Soon I arrived at The Hogan Trading Post in Mancos, Colorado — home to one of the coolest roadside attractions I’ve seen.


Massive arrows made out of telephone poles!  These poles have been outfitted with arrowheads and lodged in the ground at an angle.


I happened to stop by at the very moment when the teepee and the poles were being repainted.


I asked the guy, “How are you getting those lines so perfect?”  “Just eyeballing it,” he said.  Impressive!


Mancos is situated in a beautiful green valley. Pictured below on Business Loop 160 through the historic part of town is the Wes Potts Memorial Theatre.  It was originally the Mancos Opera House, dating back to 1910.

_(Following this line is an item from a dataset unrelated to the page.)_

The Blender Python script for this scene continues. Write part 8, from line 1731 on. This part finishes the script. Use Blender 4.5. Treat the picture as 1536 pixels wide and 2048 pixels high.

Beef:  It’s so satisfying.  Spotted on a building alongside Hwy 160.


I made it!  Entering Durango:  Elevation 6,512 feet.


Here’s where I first saw a sign denoting Hwy 550 – the famed “Million Dollar Highway.”


Main Avenue was bustling with bicyclists, motorcyclists, pedestrians, and automobile traffic.  Durango’s history dates back to 1881 when it was established by the Denver & Rio Grande Railroad.  Today, it’s home to fewer than 20,000 people.


One of my favorite buildings was this historic Strater Hotel.  It opened in 1887 and is an example of American Victorian architecture.  Author Louis L’Amour stayed here frequently in room 222 when he was working on his western novels.


Inside, the front desk probably looks a lot like it would have looked back then.  The owners have tried to preserve the historic integrity of the facility, and I say they succeeded brilliantly.  I met up with my mom and step-dad at this time, and we checked the place out.


Adjacent to the hotel lies the Mahogany Grille where we ended up getting dinner.


I went for the pan-seared Salmon, one of several delicious sounding entrees.


Todd, Tia, Tyson


Before sundown, I had a few minutes to wander around town.  At the south end of Main Avenue lies the station for the Durango & Silverton Narrow Gauge Railroad.  Originally put in place to haul ore, it’s now a passenger train line that runs 45 miles between Durango and Silverton.  Someday I’d like to go back and ride this.


As day 1 drew to a close, I headed north 26 miles from Durango to the Durango Mountain Resort.  Steep canyon roads offer plenty of passing lanes, thank goodness.  Cooler temperatures were a relief from the Arizona heat that I’ve been used to.


I entered the San Juan National Forest which covers over 2,900 square miles of western Colorado.